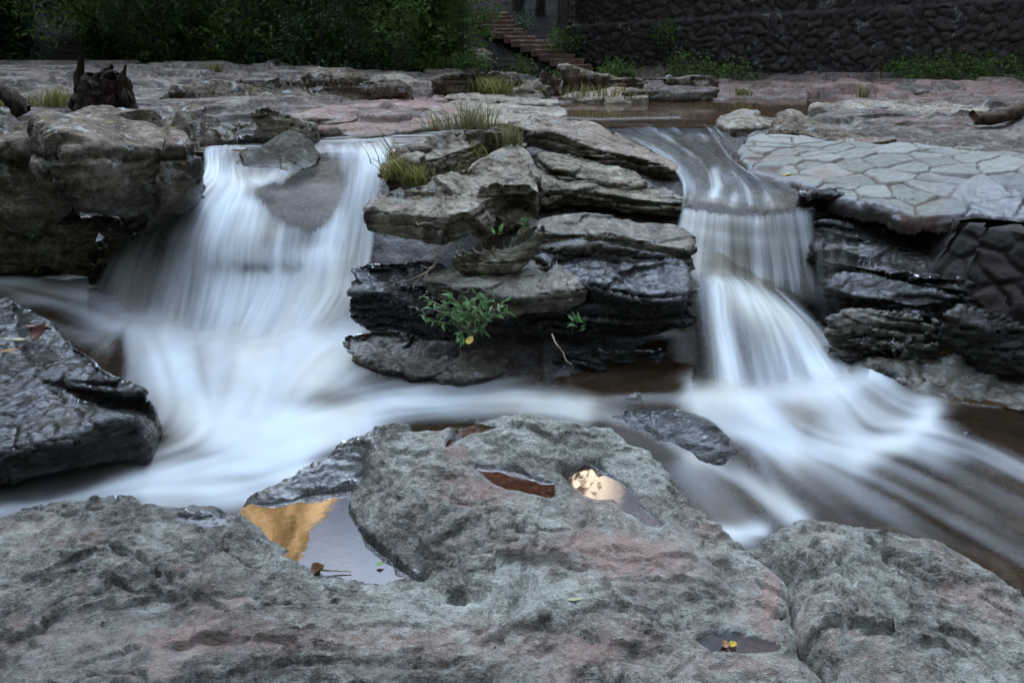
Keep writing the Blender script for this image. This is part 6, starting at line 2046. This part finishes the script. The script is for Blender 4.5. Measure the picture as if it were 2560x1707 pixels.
jagged_stump("dead_root", 20, 113, 7.9, "dark fallen root slanting down at the left picture edge",
             [("root", [(-14, 86, 7.9), (4, 93, 7.85), (14, 102, 7.8), (22, 114, 7.8)], [0.04, 0.05, 0.06, 0.05]), ("root", [(6, 90, 7.95), (18, 98, 7.9), (26, 110, 7.85)], [0.02, 0.03, 0.04])])
e = empty("fallen_log", at(975, 122, 1.19), "brown broken log lying at the right picture edge on the rock flat", "log")
c = curve([at(975, 117.5, 1.26), at(990, 118, 1.26), at(1005, 115.5, 1.28), at(1018, 110, 1.31), at(1040, 104, 1.36)], 30)
V, F = tube(c, np.linspace(0.055, 0.075, 30), 14)
V = V + normals(V, F) * (0.022 * fbm(V, 7, 4, 3))[:, None]
me = make_mesh("stem", V, F, M['twig'])
mt = NT("log_bark")
ob = mt.n("ShaderNodeTexCoord").outputs['Object']
nf = mt.noise(mt.mapping(ob, (4, 14, 14)), 2, 7, 0.65, 0.3)
M['log'] = mt.done(mt.principled(mt.ramp(nf, [(0.32, (0.02, 0.014, 0.01)), (0.7, (0.15, 0.10, 0.065))]), 0.85, mt.bump(nf, 1, 0.02), 0.2))
me.materials.clear()
me.materials.append(M['log'])
add("stem", me, e)
c = curve([at(977, 117.5, 1.27), at(973, 114.5, 1.30), at(972, 112.5, 1.32)], 8)
V, F = tube(c, np.linspace(0.04, 0.03, 8), 10)
add("broken_branch", make_mesh("broken_branch", V, F, M['step']), e)


# ---------------------------------------------------------------- fallen leaves
def leaf_color(name, a, b):
    m = NT(name)
    nn = m.noise(m.n("ShaderNodeTexCoord").outputs['Object'], 60, 5, 0.6)
    col = m.ramp(nn, [(0.3, a), (0.7, b)])
    tr = m.n("ShaderNodeBsdfTranslucent")
    m.set(tr.inputs['Color'], col)
    return m.done(m.mixsh(0.2, m.principled(col, 0.55, None, 0.3), tr.outputs[0]))


M['fl_brown'] = leaf_color("leaf_brown", (0.12, 0.05, 0.02), (0.36, 0.20, 0.09))
M['fl_red'] = leaf_color("leaf_red", (0.06, 0.02, 0.015), (0.15, 0.05, 0.03))
M['fl_yellow'] = leaf_color("leaf_yellow", (0.35, 0.22, 0.02), (0.60, 0.42, 0.05))
M['fl_green'] = leaf_color("leaf_green", (0.08, 0.18, 0.02), (0.20, 0.38, 0.06))
M['fl_pale'] = leaf_color("leaf_pale", (0.30, 0.30, 0.16), (0.45, 0.45, 0.28))
M['fl_pink'] = leaf_color("leaf_pink", (0.20, 0.11, 0.09), (0.34, 0.20, 0.16))


def fallen_leaf(p, ln, wd, ang, mat, label, curl=0.3, pitch=0.0, lift=0.004):
    n, m = 13, 7
    a = np.linspace(0, 1, n)
    b = np.linspace(-1, 1, m)
    A, B = np.meshgrid(a, b, indexing='ij')
    w = wd * np.sin(np.pi * np.clip(A, 0, 1) ** 0.8) ** 0.8 * 0.5 * (1 + 0.06 * np.sin(A * 40))
    X = (A - 0.5) * ln
    Y = B * w
    Z = curl * wd * (B ** 2 * 0.5) * np.sin(np.pi * A) + curl * ln * 0.5 * (A - 0.4) ** 2 + 0.02 * ln * np.sin(A * 9 + B * 2)
    X, Z = X * math.cos(pitch) - Z * math.sin(pitch), X * math.sin(pitch) + Z * math.cos(pitch)
    Z = Z - Z.min() + lift
    V = np.stack([p[0] + X * math.cos(ang) - Y * math.sin(ang), p[1] + X * math.sin(ang) + Y * math.cos(ang), p[2] + Z], -1).reshape(-1, 3)
    F, _ = grid_faces(n, m)
    o = add("fallen_leaf", make_mesh("fallen_leaf", V, F, mat))
    md = o.modifiers.new("thickness", 'SOLIDIFY')
    md.thickness = 0.0008
    return tag(o, label, "leaf")


pl_ = at(319, 573, 0.406)
curled = fallen_leaf(pl_, 0.055, 0.05, 0.5, M['fl_brown'], "curled dry brown leaf floating in the largest puddle", curl=1.1, pitch=0.35, lift=0.0)
st_ = curve([pl_ + [0.012, 0, 0.014], pl_ + [0.05, 0.004, 0.010], pl_ + [0.105, 0.004, 0.006]], 8)
V, F = tube(st_, np.linspace(0.004, 0.002, 8), 6)
o = add("stalk", make_mesh("stalk", V, F, M['twig']), curled)
fallen_leaf(at(296, 575, 0.406), 0.10, 0.018, 0.1, M['fl_brown'], "narrow tan strip of leaf left of the curled leaf in the puddle", curl=0.1)
fallen_leaf(at(380, 565, 0.41), 0.026, 0.018, 0.2, M['fl_green'], "tiny bright green leaf at the rim of the largest puddle", curl=0.5)
fallen_leaf(at(575, 600, 0.492), 0.055, 0.014, 0.1, M['fl_pale'], "slim yellow-green leaf lying in the middle of the foreground boulder", curl=0.25)
fallen_leaf(at(733, 645, 0.442), 0.026, 0.022, 0.7, M['fl_yellow'], "small yellow leaf in the shallow puddle near the bottom edge", curl=0.5)
fallen_leaf(at(725, 645, 0.442), 0.03, 0.022, 1.3, M['fl_brown'], "small tan leaf next to the yellow one in the shallow puddle", curl=0.5)
fallen_leaf(at(470, 347, 0.262), 0.07, 0.05, 1.2, M['fl_yellow'], "orange-yellow leaf stuck to the foot shelf below the bushy plant", curl=0.2, pitch=0.5, lift=0.03)
fallen_leaf(at(788, 177, 1.02), 0.085, 0.05, 0.0, M['fl_yellow'], "orange leaf at the lower edge of the paving beside the chute", curl=0.5, lift=0.01)
fallen_leaf(at(42, 337, 0.45), 0.12, 0.09, 1.1, M['fl_red'], "dark red leaf standing up on the glossy wet boulder", curl=0.6, pitch=0.6, lift=0.0)
fallen_leaf(at(38, 328, 0.45), 0.16, 0.04, -0.1, M['fl_pink'], "long pinkish leaf on the glossy wet boulder, behind the dark red one", curl=0.1, lift=0.01)
fallen_leaf(at(16, 341, 0.47), 0.16, 0.03, -0.15, M['fl_pale'], "pale greenish leaf at the left end of the glossy wet boulder", curl=0.1, lift=0.01)
fallen_leaf(at(8, 353, 0.47), 0.13, 0.05, 0.35, M['fl_brown'], "ochre leaf lying nearest the left picture edge on the wet boulder", curl=0.15, lift=0.01)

* _What is asked_
Omit the pictures and give the material again, exactly and in full.

* _Solution_
Keep writing the Blender script for this image. This is part 6, starting at line 2046. This part finishes the script. The script is for Blender 4.5. Measure the picture as if it were 2560x1707 pixels.
jagged_stump("dead_root", 20, 113, 7.9, "dark fallen root slanting down at the left picture edge",
             [("root", [(-14, 86, 7.9), (4, 93, 7.85), (14, 102, 7.8), (22, 114, 7.8)], [0.04, 0.05, 0.06, 0.05]), ("root", [(6, 90, 7.95), (18, 98, 7.9), (26, 110, 7.85)], [0.02, 0.03, 0.04])])
e = empty("fallen_log", at(975, 122, 1.19), "brown broken log lying at the right picture edge on the rock flat", "log")
c = curve([at(975, 117.5, 1.26), at(990, 118, 1.26), at(1005, 115.5, 1.28), at(1018, 110, 1.31), at(1040, 104, 1.36)], 30)
V, F = tube(c, np.linspace(0.055, 0.075, 30), 14)
V = V + normals(V, F) * (0.022 * fbm(V, 7, 4, 3))[:, None]
me = make_mesh("stem", V, F, M['twig'])
mt = NT("log_bark")
ob = mt.n("ShaderNodeTexCoord").outputs['Object']
nf = mt.noise(mt.mapping(ob, (4, 14, 14)), 2, 7, 0.65, 0.3)
M['log'] = mt.done(mt.principled(mt.ramp(nf, [(0.32, (0.02, 0.014, 0.01)), (0.7, (0.15, 0.10, 0.065))]), 0.85, mt.bump(nf, 1, 0.02), 0.2))
me.materials.clear()
me.materials.append(M['log'])
add("stem", me, e)
c = curve([at(977, 117.5, 1.27), at(973, 114.5, 1.30), at(972, 112.5, 1.32)], 8)
V, F = tube(c, np.linspace(0.04, 0.03, 8), 10)
add("broken_branch", make_mesh("broken_branch", V, F, M['step']), e)


# ---------------------------------------------------------------- fallen leaves
def leaf_color(name, a, b):
    m = NT(name)
    nn = m.noise(m.n("ShaderNodeTexCoord").outputs['Object'], 60, 5, 0.6)
    col = m.ramp(nn, [(0.3, a), (0.7, b)])
    tr = m.n("ShaderNodeBsdfTranslucent")
    m.set(tr.inputs['Color'], col)
    return m.done(m.mixsh(0.2, m.principled(col, 0.55, None, 0.3), tr.outputs[0]))


M['fl_brown'] = leaf_color("leaf_brown", (0.12, 0.05, 0.02), (0.36, 0.20, 0.09))
M['fl_red'] = leaf_color("leaf_red", (0.06, 0.02, 0.015), (0.15, 0.05, 0.03))
M['fl_yellow'] = leaf_color("leaf_yellow", (0.35, 0.22, 0.02), (0.60, 0.42, 0.05))
M['fl_green'] = leaf_color("leaf_green", (0.08, 0.18, 0.02), (0.20, 0.38, 0.06))
M['fl_pale'] = leaf_color("leaf_pale", (0.30, 0.30, 0.16), (0.45, 0.45, 0.28))
M['fl_pink'] = leaf_color("leaf_pink", (0.20, 0.11, 0.09), (0.34, 0.20, 0.16))


def fallen_leaf(p, ln, wd, ang, mat, label, curl=0.3, pitch=0.0, lift=0.004):
    n, m = 13, 7
    a = np.linspace(0, 1, n)
    b = np.linspace(-1, 1, m)
    A, B = np.meshgrid(a, b, indexing='ij')
    w = wd * np.sin(np.pi * np.clip(A, 0, 1) ** 0.8) ** 0.8 * 0.5 * (1 + 0.06 * np.sin(A * 40))
    X = (A - 0.5) * ln
    Y = B * w
    Z = curl * wd * (B ** 2 * 0.5) * np.sin(np.pi * A) + curl * ln * 0.5 * (A - 0.4) ** 2 + 0.02 * ln * np.sin(A * 9 + B * 2)
    X, Z = X * math.cos(pitch) - Z * math.sin(pitch), X * math.sin(pitch) + Z * math.cos(pitch)
    Z = Z - Z.min() + lift
    V = np.stack([p[0] + X * math.cos(ang) - Y * math.sin(ang), p[1] + X * math.sin(ang) + Y * math.cos(ang), p[2] + Z], -1).reshape(-1, 3)
    F, _ = grid_faces(n, m)
    o = add("fallen_leaf", make_mesh("fallen_leaf", V, F, mat))
    md = o.modifiers.new("thickness", 'SOLIDIFY')
    md.thickness = 0.0008
    return tag(o, label, "leaf")


pl_ = at(319, 573, 0.406)
curled = fallen_leaf(pl_, 0.055, 0.05, 0.5, M['fl_brown'], "curled dry brown leaf floating in the largest puddle", curl=1.1, pitch=0.35, lift=0.0)
st_ = curve([pl_ + [0.012, 0, 0.014], pl_ + [0.05, 0.004, 0.010], pl_ + [0.105, 0.004, 0.006]], 8)
V, F = tube(st_, np.linspace(0.004, 0.002, 8), 6)
o = add("stalk", make_mesh("stalk", V, F, M['twig']), curled)
fallen_leaf(at(296, 575, 0.406), 0.10, 0.018, 0.1, M['fl_brown'], "narrow tan strip of leaf left of the curled leaf in the puddle", curl=0.1)
fallen_leaf(at(380, 565, 0.41), 0.026, 0.018, 0.2, M['fl_green'], "tiny bright green leaf at the rim of the largest puddle", curl=0.5)
fallen_leaf(at(575, 600, 0.492), 0.055, 0.014, 0.1, M['fl_pale'], "slim yellow-green leaf lying in the middle of the foreground boulder", curl=0.25)
fallen_leaf(at(733, 645, 0.442), 0.026, 0.022, 0.7, M['fl_yellow'], "small yellow leaf in the shallow puddle near the bottom edge", curl=0.5)
fallen_leaf(at(725, 645, 0.442), 0.03, 0.022, 1.3, M['fl_brown'], "small tan leaf next to the yellow one in the shallow puddle", curl=0.5)
fallen_leaf(at(470, 347, 0.262), 0.07, 0.05, 1.2, M['fl_yellow'], "orange-yellow leaf stuck to the foot shelf below the bushy plant", curl=0.2, pitch=0.5, lift=0.03)
fallen_leaf(at(788, 177, 1.02), 0.085, 0.05, 0.0, M['fl_yellow'], "orange leaf at the lower edge of the paving beside the chute", curl=0.5, lift=0.01)
fallen_leaf(at(42, 337, 0.45), 0.12, 0.09, 1.1, M['fl_red'], "dark red leaf standing up on the glossy wet boulder", curl=0.6, pitch=0.6, lift=0.0)
fallen_leaf(at(38, 328, 0.45), 0.16, 0.04, -0.1, M['fl_pink'], "long pinkish leaf on the glossy wet boulder, behind the dark red one", curl=0.1, lift=0.01)
fallen_leaf(at(16, 341, 0.47), 0.16, 0.03, -0.15, M['fl_pale'], "pale greenish leaf at the left end of the glossy wet boulder", curl=0.1, lift=0.01)
fallen_leaf(at(8, 353, 0.47), 0.13, 0.05, 0.35, M['fl_brown'], "ochre leaf lying nearest the left picture edge on the wet boulder", curl=0.15, lift=0.01)